Redshifts For 220 BATSE Gamma-Ray Bursts Determined by Variability and the Cosmological Consequences

TL;DR

This paper establishes a correlation between gamma-ray burst variability and luminosity, enabling redshift estimation from gamma-ray data alone, and explores the implications for understanding the universe's star formation history.

Contribution

It introduces a variability-luminosity relation for GRBs based on seven events, allowing redshift determination and cosmological analysis of GRB rates without assuming a specific luminosity function.

Findings

GRB formation rate scales as (1+z)^{3.3}

GRB observations are less affected by dust than SFR measurements at high z

The corrected luminosity function follows a power law with index ~ -2.3

Abstract

We show that the time variability of a gamma-ray burst (GRB) appears to be correlated with the absolute luminosity of the burst: smooth bursts are intrinsically less luminous.
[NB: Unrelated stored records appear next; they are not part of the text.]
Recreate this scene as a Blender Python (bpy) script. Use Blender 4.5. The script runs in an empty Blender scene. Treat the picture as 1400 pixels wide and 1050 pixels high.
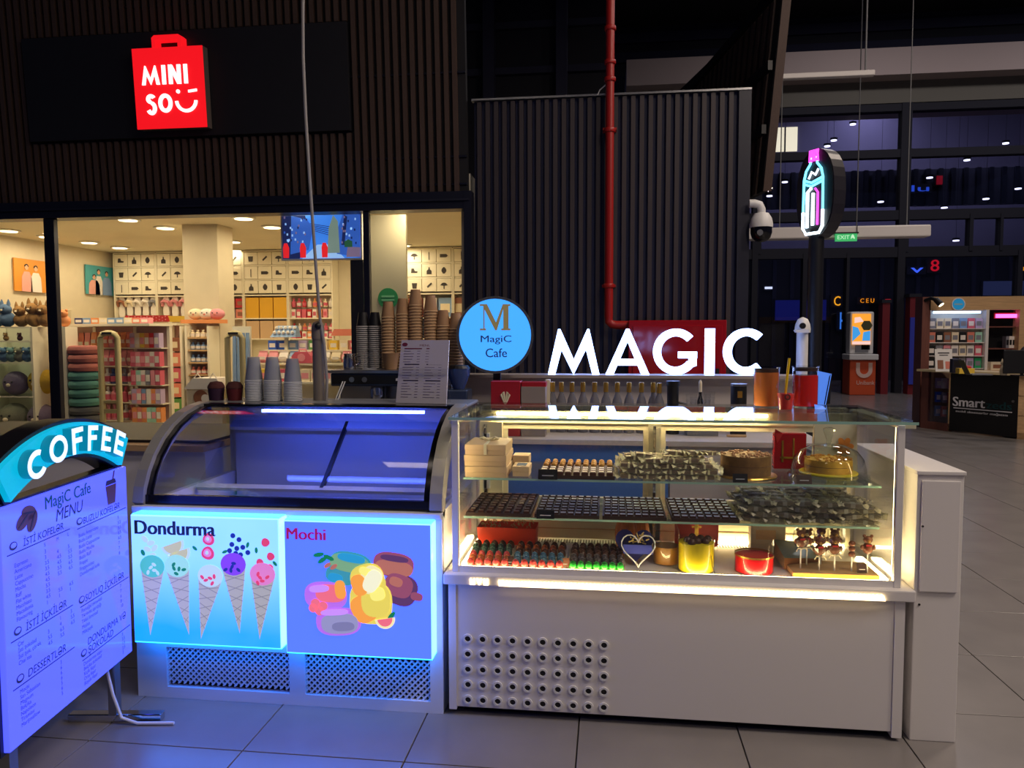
import bpy, bmesh, math, random
from mathutils import Vector, Matrix
random.seed(7)
PI = math.pi
SC = bpy.context.scene
COL = SC.collection

# ------------------------------------------------------------------ camera, world, light, exposure
CAM_H, FPX = 1.49, 1050.0
YAW, PIT, ROL = math.radians(7.2), math.radians(3.65), math.radians(0.15)
_f = Vector((-math.sin(YAW)*math.cos(PIT), math.cos(YAW)*math.cos(PIT), -math.sin(PIT)))
_r = Vector((math.cos(YAW), math.sin(YAW), 0))
_u = _r.cross(_f)
_r, _u = math.cos(ROL)*_r - math.sin(ROL)*_u, math.sin(ROL)*_r + math.cos(ROL)*_u
CP = Vector((0, 0, CAM_H))
cd = bpy.data.cameras.new('camera'); cam = bpy.data.objects.new('camera', cd); COL.objects.link(cam)
cd.sensor_width = 36; cd.lens = 36*FPX/1400; cd.clip_start = 0.02; cd.clip_end = 200
cam.matrix_world = Matrix(((_r.x, _u.x, -_f.x, 0), (_r.y, _u.y, -_f.y, 0), (_r.z, _u.z, -_f.z, CAM_H), (0, 0, 0, 1)))
SC.camera = cam
w = bpy.data.worlds.new('night'); SC.world = w; w.use_nodes = True
w.node_tree.nodes['Background'].inputs[0].default_value = (0.16, 0.20, 0.46, 1)
w.node_tree.nodes['Background'].inputs[1].default_value = 0.10
SC.view_settings.view_transform = 'Standard'; SC.view_settings.look = 'None'
SC.view_settings.exposure = 0.0; SC.view_settings.gamma = 1.0
SC.cycles.max_bounces = 6; SC.cycles.transparent_max_bounces = 24; SC.cycles.glossy_bounces = 3
SC.cycles.sample_clamp_indirect = 4.0; SC.cycles.caustics_reflective = False; SC.cycles.caustics_refractive = False

def area_lamp(name, loc, size, power, color, aim=None, shape='SQUARE'):
    l = bpy.data.lights.new(name, 'AREA'); l.shape = shape; l.size = size; l.energy = power; l.color = color
    o = bpy.data.objects.new(name, l); COL.objects.link(o); o.location = loc
    if aim is not None:
        o.rotation_euler = (Vector(aim)-Vector(loc)).to_track_quat('-Z', 'Y').to_euler()
    return o
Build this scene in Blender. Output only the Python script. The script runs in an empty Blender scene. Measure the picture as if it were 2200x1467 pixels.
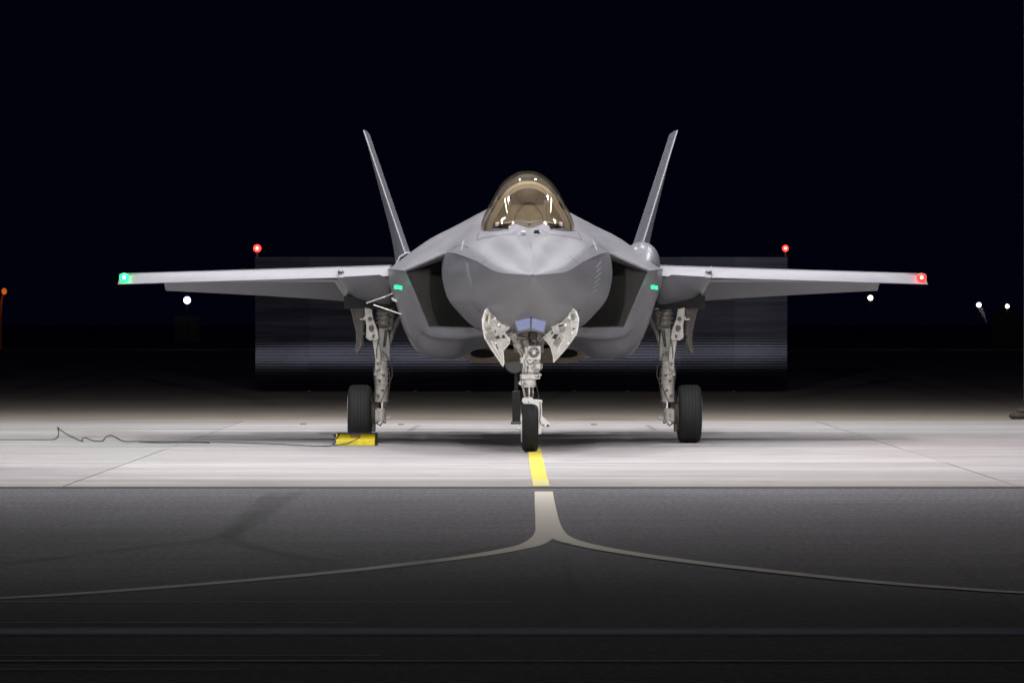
import bpy, bmesh, math, random
from mathutils import Vector, Matrix
random.seed(7)
sc = bpy.context.scene
col = sc.collection
F = 10900.0; H = 1.525; Y0 = 695.0            # calibration of the photograph (focal length in px, eye height, horizon row)

# ------------------------------------------------------------------ camera, world, exposure
cd = bpy.data.cameras.new('camera'); cam = bpy.data.objects.new('camera', cd); col.objects.link(cam)
cam.location = (0, 0, H); cd.sensor_width = 36; cd.lens = 36 * F / 2200
cam.rotation_euler = (math.radians(90) - math.atan((733.5 - Y0) / F), 0, 0)
cd.clip_start = 0.5; cd.clip_end = 5000
sc.camera = cam
w = bpy.data.worlds.new('World'); sc.world = w; w.use_nodes = True
nt = w.node_tree; bg = nt.nodes['Background']
bg.inputs['Color'].default_value = (0.14, 0.15, 1.0, 1); bg.inputs['Strength'].default_value = 0.0036
sc.view_settings.view_transform = 'Standard'; sc.view_settings.look = 'None'
sc.view_settings.exposure = 0; sc.view_settings.gamma = 1
sc.render.engine = 'CYCLES'
sc.cycles.max_bounces = 8; sc.cycles.transparent_max_bounces = 12
sc.cycles.sample_clamp_indirect = 4

# floodlights hanging under the shelter roof: (x, y, z, watts)
ROOF_Z = 11.6
LAMPS = [(x, y, 10.9, e) for y, xe in ((52.5, ((-5.2, 2000), (-1.8, 2100), (1.8, 2100), (5.2, 2000))), (59.5, ((-5.8, 2300), (-1.9, 1700), (1.9, 1700), (5.8, 2300))),
         (67, ((-6, 1500), (6, 1500))), (75, ((-6, 2300), (-2, 1800), (2, 1800), (6, 2300)))) for x, e in xe]
LAMPS = [(x, y, z, e * (.86 if y < 62 else 1.0)) for x, y, z, e in LAMPS]
TOWERS = [(-6.5, -2, 8.5, 29000), (6.5, -2, 8.5, 29000)]      # floodlight towers beside the photographer, beams on the jet

# ------------------------------------------------------------------ materials
def new_mat(name):
    m = bpy.data.materials.new(name); m.use_nodes = True
    return m, m.node_tree, m.node_tree.nodes['Principled BSDF']
def N(t, k, **kw):
    n = t.nodes.new(k)
    for a, b in kw.items(): setattr(n, a, b)
    return n
def mat(name, c, rough=.5, metal=0, var=.12, scale=6, bump=.0, bscale=80, stretch=(1, 1, 1), objvar=0, spec=.5, alpha=None):
    m, t, p = new_mat(name)
    p.inputs['Roughness'].default_value = rough; p.inputs['Metallic'].default_value = metal
    p.inputs['Specular IOR Level'].default_value = spec
    tc = N(t, 'ShaderNodeTexCoord'); mp = N(t, 'ShaderNodeMapping'); mp.inputs['Scale'].default_value = stretch
    t.links.new(tc.outputs['Object'], mp.inputs['Vector'])
    n = N(t, 'ShaderNodeTexNoise'); n.inputs['Scale'].default_value = scale; n.inputs['Detail'].default_value = 8
    n.inputs['Roughness'].default_value = .62
    t.links.new(mp.outputs[0], n.inputs['Vector'])
    r = N(t, 'ShaderNodeMapRange'); r.inputs[1].default_value = .3; r.inputs[2].default_value = .7
    r.inputs[3].default_value = 1 - var; r.inputs[4].default_value = 1 + var
    t.links.new(n.outputs['Fac'], r.inputs[0])
    val = r.outputs[0]
    if objvar:
        oi = N(t, 'ShaderNodeObjectInfo'); r2 = N(t, 'ShaderNodeMapRange')
        r2.inputs[3].default_value = 1 - objvar; r2.inputs[4].default_value = 1 + objvar
        t.links.new(oi.outputs['Random'], r2.inputs[0])
        mu = N(t, 'ShaderNodeMath', operation='MULTIPLY'); t.links.new(val, mu.inputs[0]); t.links.new(r2.outputs[0], mu.inputs[1]); val = mu.outputs[0]
    vm = N(t, 'ShaderNodeVectorMath', operation='SCALE'); vm.inputs[0].default_value = c
    t.links.new(val, vm.inputs['Scale']); t.links.new(vm.outputs[0], p.inputs['Base Color'])
    rr = N(t, 'ShaderNodeMapRange'); rr.inputs[3].default_value = max(.02, rough - .08); rr.inputs[4].default_value = min(1, rough + .1)
    t.links.new(n.outputs['Fac'], rr.inputs[0]); t.links.new(rr.outputs[0], p.inputs['Roughness'])
    if bump:
        n2 = N(t, 'ShaderNodeTexNoise'); n2.inputs['Scale'].default_value = bscale; n2.inputs['Detail'].default_value = 4
        t.links.new(tc.outputs['Object'], n2.inputs['Vector'])
        b = N(t, 'ShaderNodeBump'); b.inputs['Strength'].default_value = bump; b.inputs['Distance'].default_value = .01
        t.links.new(n2.outputs['Fac'], b.inputs['Height']); t.links.new(b.outputs[0], p.inputs['Normal'])
    return m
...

This Cepheid-like relationship can be used to determine the redshift of a GRB from parameters measured solely at gamma-ray energies. The relationship is based on only seven events at present and needs to be further confirmed with more events. We present the details of converting GRB observables to luminosities and redshifts for 220 bright, long GRBs from the Burst and Transient Source Experiment (BATSE) and explore the cosmological consequences. In particular, we derive the GRB rate as a function of $z$ without assuming either a luminosity function or that the GRB rate follows the star formation rate (SFR). We find that the GRB formation rate scales as (1+z)^{3.3 \pm 0.3}. The observations used to derive the SFR can be strongly affected by dust for z > 2 whereas GRB observations are not. If GRBs trace star formation, then our results indicate that the SFR does not peak at z\sim 2 but instead continues to increase until z \sim 10. We have used the burst formation rate to correct the observed GRB luminosity function for the incompleteness due to the detection threshold, resulting in a luminosity function with a power law index of \sim -2.3 that slightly rolls over at low luminosities. The reality of our variability--luminosity relationship requires confirmation but, if valid, will provide a powerful tool for studying both GRBs and the early universe.